= What to work on =
Reproduce the listing below exactly, minus its pictures.

= Collected data =
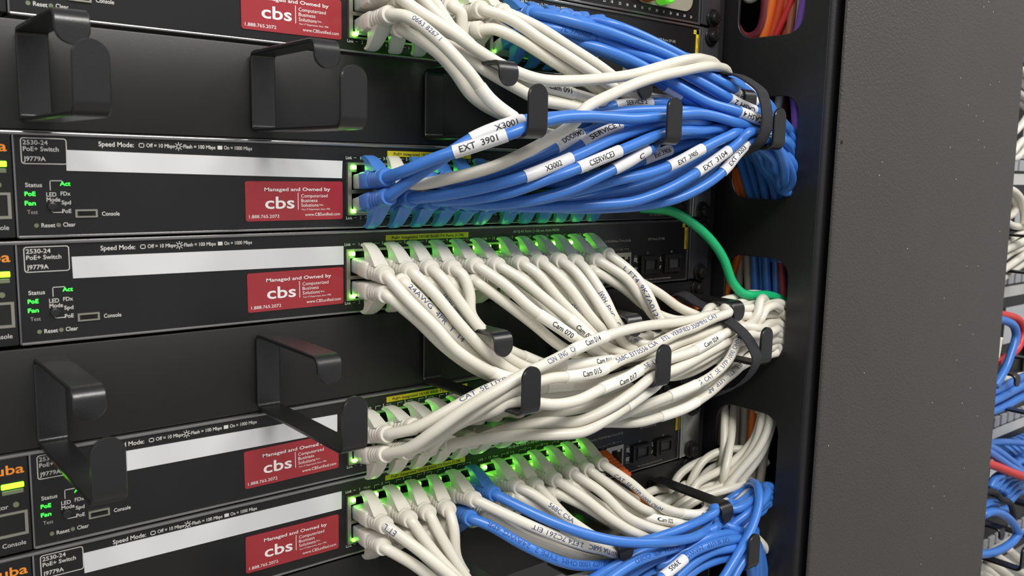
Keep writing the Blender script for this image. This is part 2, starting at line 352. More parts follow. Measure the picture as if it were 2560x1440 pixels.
    for z_ in (-4.2, -11.0): t.box(X(215.3), X(218.6), -.3, -.15, Z(z_-1.5), Z(z_+1.5)); put_text(t, 'Link' if z_ > -9 else 'Mode', X(217), Z(z_+2 if z_ > -9 else z_-3.2), 1.2, align='c')
    for z_ in (-4.2, -11.0): t.box(X(241.6), X(242.6), -.3, -.15, Z(z_-.8), Z(z_+.8))
    t.build('uplink_print', INKG, ro)
    y = MB().box(X(21.3), X(76), -.35, 0, Z(15.9), Z(18.9)).build('yellow_port_label', YELL, ro)
    t = MB(); put_text(t, 'PoE+ Integrated 10/100 BASE-TX Ports (1-24)', X(25), Z(16.65), 1.55, 47.5, True, y=-.45); t.build('label_print', INKK, y)
    y = MB().box(X(267.2), X(269.6), -.35, 0, Z(1), Z(19.2)).box(X(264.6), X(269.6), -.35, 0, Z(16.4), Z(19.2)).build('yellow_laser_label', YELV, ro)
    t = MB(); put_text(t, 'CLASS 1 LASER', X(269.2), Z(2.2), 1.3, 12, y=-.45, rot=math.pi/2); put_text(t, '4', X(265.3), Z(17), 1.5, y=-.45); t.build('label_print', INKK, y)
    # address strip and asset sticker
    (ax0, az0), (ax1, az1), (ax2, az2), (ax3, az3) = addr
    a_ = MB().add([(p[0], yy, p[1]+dz) for yy in (-.5, 0) for p in addr], [(0, 1, 2, 3), (7, 6, 5, 4), (0, 4, 5, 1), (1, 5, 6, 2), (2, 6, 7, 3), (3, 7, 4, 0)])
    o = a_.build('address_label', ADDR, ro); o['label'] = 'blank white label strip'
    sx, sz, tilt = stk; q = rrect(sx, sx+51.6, 0, 19.1, 1.1, 4); n = len(q)
    P2 = lambda x, z: (sx+(x-sx)*math.cos(tilt)-z*math.sin(tilt), sz+dz+(x-sx)*math.sin(tilt)+z*math.cos(tilt))
    st = MB(); st.prism([P2(a, b) for a, b in q], -.45, 0)
    so = st.build('asset_sticker', RED, ro); so['label'] = 'red property sticker with white print'
    t = MB()
    put_text(t, 'Managed and Owned by', sx+9.6, 14.4, 1.75, 35, True, y=-.55); put_text(t, 'cbs', sx+9.8, 6.0, 6.0, 15.2, True, y=-.55)
    bar(t, sx+27, 5.4, sx+27, 13.4, .3, -.55)
    put_text(t, 'Computerized', sx+28.6, 11.2, 1.75, 14.4, y=-.55); put_text(t, 'Business', sx+28.6, 8.9, 1.75, 8.8, y=-.55); put_text(t, 'Solutions', sx+28.6, 6.6, 1.75, 9.4, y=-.55); put_text(t, 'Inc.', sx+38.6, 7.0, 1.0, 2.3, y=-.55)
    put_text(t, 'Your IT Department, Since 1996', sx+28.6, 4.9, .85, 15.6, y=-.55, slant=.25); put_text(t, '1.888.765.2072', sx+1.6, 1.5, 1.6, 15.4, y=-.55); put_text(t, 'www.CBSunified.com', sx+30.6, 2.0, 1.6, 19.4, y=-.55)
    t.V = [(*P2(v[0], v[2])[:1], v[1], P2(v[0], v[2])[1]) for v in t.V]; t.build('sticker_print', STKW, so)
    # lit words and small controls
    t = MB()
    for w, x, z, wd in (('PoE', -150, -4, 4), ('Fan', -150.1, -7.8, 4), ('Act', -136.7, .2, 4)): put_text(t, w, X(x), Z(z), 1.8, wd, True, y=-.35)
    t.build('lit_indicator_words', TXTG, ro)
    t = MB(); put_text(t, 'Test', X(-149.4), Z(-11.4), 1.7, 3.9, y=-.3); t.build('test_print', INKG, ro)
    MB().disc((X(-140), 0, Z(-8.4)), (0, -1, 0), [(0, 1.9), (1.2, 1.8), (1.4, 1.2)], 20).build('mode_button', BLACK, ro)
    for x in (-146.2, -137.9): MB().disc((X(x), 0, Z(-16.2)), (0, -1, 0), [(0, .9), (.15, .9)], 12).build('reset_hole', DIML, ro)
    cp = MB().plate(X(-131.4), X(-122.6), Z(-13.2), Z(-9.8), -.8, 0, [(X(-130.6), X(-123.4), Z(-12.6), Z(-10.5))]).build('console_port', SHIELD, ro)
    MB().box(X(-130.6), X(-123.4), -.3, -.1, Z(-12.6), Z(-10.5)).build('port_opening', DARK, cp)
    MB().box(X(-129.6), X(-124.4), -.7, -.3, Z(-11.8), Z(-11.2)).build('port_tongue', SCREW, cp)
    # two shielded banks of twelve ports and the uplink pair
    for g in range(2):
        x0 = -2.9+89.3*g; hs = []
        for i in range(6):
            c = 5.2+14*i+89.3*g
            for lo, hi, t0, t1 in ((-1.6, 7.6, 7.6, 11.2), (-11.4, -3.4, -13.6, -11.4)):
                hs.append((X(c-5.95), X(c+5.95), Z(lo), Z(hi))); hs.append((X(c-3.1), X(c+3.1), Z(t0), Z(t1)))
        pb = MB().plate(X(x0), X(x0+85.5), Z(-14.6), Z(12.4), -1.6, 12, hs).build('port_bank', SHIELD, ro)
        MB().box(X(x0), X(x0+85.5), 11.5, 12.5, Z(-14.6), Z(12.4)).build('port_bank_back', DARK, pb)
    up = MB().plate(X(194.6), X(211.6), Z(-14.6), Z(1.2), -1.2, 12, [(X(195.8), X(210.4), Z(-12.6), Z(-1.6)), (X(198.4), X(207.6), Z(-13.6), Z(-12.6))]).box(X(197.2), X(200.4), -1, 6, Z(-3.4), Z(-1.4)).box(X(205.6), X(208.8), -1, 6, Z(-3.4), Z(-1.4)).build('uplink_jack', SHIELD, ro)
    MB().box(X(194.6), X(211.6), 11.5, 12.5, Z(-14.6), Z(1.2)).build('jack_back', DARK, up)
    for px in (-1, 1):
        c = 230.5+12.8*px+0; c = (229.2, 253.4)[(px+1)//2]
        sf = MB().plate(X(c-8.2), X(c+8.2), Z(-14.2), Z(-2), -2.2, 0, [(X(c-4), X(c+7.4), Z(-11.6), Z(-5))]).box(X(c-6), X(c+9.4), -2.8, -2, Z(-4.0), Z(-2.8)).box(X(c-4.8), X(c-4), -3, -2, Z(-13), Z(-4))
        so_ = sf.build('fibre_cage', PANEL, ro); MB().box(X(c-4), X(c+7.4), -.6, -.2, Z(-11.6), Z(-5)).build('cage_door', mat('cage_grey', (.05, .05, .052), .4), so_)
        for z_ in (-6, -10): MB().disc((X(c-10.6), 0, Z(z_)), (0, -1, 0), [(0, .7), (.3, .6)], 10).build('cage_led', INKG, ro)
    # port lamps: one at each upper (or lower) corner of every port
    for n in range(1, 25):
        px = port_x(n); z = 10.0 if n % 2 else -12.4
        for d in (-1, 1):
            key = (n, d); b = LEDS if key in lit else LEDG
            if key in lit or d < 0 or (n+len(lit)) % 3: led(ro, px+d*4.7, z, 2.0, 1.7, b)
    return ro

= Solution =
Keep writing the Blender script for this image. This is part 2, starting at line 352. More parts follow. Measure the picture as if it were 2560x1440 pixels.
    for z_ in (-4.2, -11.0): t.box(X(215.3), X(218.6), -.3, -.15, Z(z_-1.5), Z(z_+1.5)); put_text(t, 'Link' if z_ > -9 else 'Mode', X(217), Z(z_+2 if z_ > -9 else z_-3.2), 1.2, align='c')
    for z_ in (-4.2, -11.0): t.box(X(241.6), X(242.6), -.3, -.15, Z(z_-.8), Z(z_+.8))
    t.build('uplink_print', INKG, ro)
    y = MB().box(X(21.3), X(76), -.35, 0, Z(15.9), Z(18.9)).build('yellow_port_label', YELL, ro)
    t = MB(); put_text(t, 'PoE+ Integrated 10/100 BASE-TX Ports (1-24)', X(25), Z(16.65), 1.55, 47.5, True, y=-.45); t.build('label_print', INKK, y)
    y = MB().box(X(267.2), X(269.6), -.35, 0, Z(1), Z(19.2)).box(X(264.6), X(269.6), -.35, 0, Z(16.4), Z(19.2)).build('yellow_laser_label', YELV, ro)
    t = MB(); put_text(t, 'CLASS 1 LASER', X(269.2), Z(2.2), 1.3, 12, y=-.45, rot=math.pi/2); put_text(t, '4', X(265.3), Z(17), 1.5, y=-.45); t.build('label_print', INKK, y)
    # address strip and asset sticker
    (ax0, az0), (ax1, az1), (ax2, az2), (ax3, az3) = addr
    a_ = MB().add([(p[0], yy, p[1]+dz) for yy in (-.5, 0) for p in addr], [(0, 1, 2, 3), (7, 6, 5, 4), (0, 4, 5, 1), (1, 5, 6, 2), (2, 6, 7, 3), (3, 7, 4, 0)])
    o = a_.build('address_label', ADDR, ro); o['label'] = 'blank white label strip'
    sx, sz, tilt = stk; q = rrect(sx, sx+51.6, 0, 19.1, 1.1, 4); n = len(q)
    P2 = lambda x, z: (sx+(x-sx)*math.cos(tilt)-z*math.sin(tilt), sz+dz+(x-sx)*math.sin(tilt)+z*math.cos(tilt))
    st = MB(); st.prism([P2(a, b) for a, b in q], -.45, 0)
    so = st.build('asset_sticker', RED, ro); so['label'] = 'red property sticker with white print'
    t = MB()
    put_text(t, 'Managed and Owned by', sx+9.6, 14.4, 1.75, 35, True, y=-.55); put_text(t, 'cbs', sx+9.8, 6.0, 6.0, 15.2, True, y=-.55)
    bar(t, sx+27, 5.4, sx+27, 13.4, .3, -.55)
    put_text(t, 'Computerized', sx+28.6, 11.2, 1.75, 14.4, y=-.55); put_text(t, 'Business', sx+28.6, 8.9, 1.75, 8.8, y=-.55); put_text(t, 'Solutions', sx+28.6, 6.6, 1.75, 9.4, y=-.55); put_text(t, 'Inc.', sx+38.6, 7.0, 1.0, 2.3, y=-.55)
    put_text(t, 'Your IT Department, Since 1996', sx+28.6, 4.9, .85, 15.6, y=-.55, slant=.25); put_text(t, '1.888.765.2072', sx+1.6, 1.5, 1.6, 15.4, y=-.55); put_text(t, 'www.CBSunified.com', sx+30.6, 2.0, 1.6, 19.4, y=-.55)
    t.V = [(*P2(v[0], v[2])[:1], v[1], P2(v[0], v[2])[1]) for v in t.V]; t.build('sticker_print', STKW, so)
    # lit words and small controls
    t = MB()
    for w, x, z, wd in (('PoE', -150, -4, 4), ('Fan', -150.1, -7.8, 4), ('Act', -136.7, .2, 4)): put_text(t, w, X(x), Z(z), 1.8, wd, True, y=-.35)
    t.build('lit_indicator_words', TXTG, ro)
    t = MB(); put_text(t, 'Test', X(-149.4), Z(-11.4), 1.7, 3.9, y=-.3); t.build('test_print', INKG, ro)
    MB().disc((X(-140), 0, Z(-8.4)), (0, -1, 0), [(0, 1.9), (1.2, 1.8), (1.4, 1.2)], 20).build('mode_button', BLACK, ro)
    for x in (-146.2, -137.9): MB().disc((X(x), 0, Z(-16.2)), (0, -1, 0), [(0, .9), (.15, .9)], 12).build('reset_hole', DIML, ro)
    cp = MB().plate(X(-131.4), X(-122.6), Z(-13.2), Z(-9.8), -.8, 0, [(X(-130.6), X(-123.4), Z(-12.6), Z(-10.5))]).build('console_port', SHIELD, ro)
    MB().box(X(-130.6), X(-123.4), -.3, -.1, Z(-12.6), Z(-10.5)).build('port_opening', DARK, cp)
    MB().box(X(-129.6), X(-124.4), -.7, -.3, Z(-11.8), Z(-11.2)).build('port_tongue', SCREW, cp)
    # two shielded banks of twelve ports and the uplink pair
    for g in range(2):
        x0 = -2.9+89.3*g; hs = []
        for i in range(6):
            c = 5.2+14*i+89.3*g
            for lo, hi, t0, t1 in ((-1.6, 7.6, 7.6, 11.2), (-11.4, -3.4, -13.6, -11.4)):
                hs.append((X(c-5.95), X(c+5.95), Z(lo), Z(hi))); hs.append((X(c-3.1), X(c+3.1), Z(t0), Z(t1)))
        pb = MB().plate(X(x0), X(x0+85.5), Z(-14.6), Z(12.4), -1.6, 12, hs).build('port_bank', SHIELD, ro)
        MB().box(X(x0), X(x0+85.5), 11.5, 12.5, Z(-14.6), Z(12.4)).build('port_bank_back', DARK, pb)
    up = MB().plate(X(194.6), X(211.6), Z(-14.6), Z(1.2), -1.2, 12, [(X(195.8), X(210.4), Z(-12.6), Z(-1.6)), (X(198.4), X(207.6), Z(-13.6), Z(-12.6))]).box(X(197.2), X(200.4), -1, 6, Z(-3.4), Z(-1.4)).box(X(205.6), X(208.8), -1, 6, Z(-3.4), Z(-1.4)).build('uplink_jack', SHIELD, ro)
    MB().box(X(194.6), X(211.6), 11.5, 12.5, Z(-14.6), Z(1.2)).build('jack_back', DARK, up)
    for px in (-1, 1):
        c = 230.5+12.8*px+0; c = (229.2, 253.4)[(px+1)//2]
        sf = MB().plate(X(c-8.2), X(c+8.2), Z(-14.2), Z(-2), -2.2, 0, [(X(c-4), X(c+7.4), Z(-11.6), Z(-5))]).box(X(c-6), X(c+9.4), -2.8, -2, Z(-4.0), Z(-2.8)).box(X(c-4.8), X(c-4), -3, -2, Z(-13), Z(-4))
        so_ = sf.build('fibre_cage', PANEL, ro); MB().box(X(c-4), X(c+7.4), -.6, -.2, Z(-11.6), Z(-5)).build('cage_door', mat('cage_grey', (.05, .05, .052), .4), so_)
        for z_ in (-6, -10): MB().disc((X(c-10.6), 0, Z(z_)), (0, -1, 0), [(0, .7), (.3, .6)], 10).build('cage_led', INKG, ro)
    # port lamps: one at each upper (or lower) corner of every port
    for n in range(1, 25):
        px = port_x(n); z = 10.0 if n % 2 else -12.4
        for d in (-1, 1):
            key = (n, d); b = LEDS if key in lit else LEDG
            if key in lit or d < 0 or (n+len(lit)) % 3: led(ro, px+d*4.7, z, 2.0, 1.7, b)
    return ro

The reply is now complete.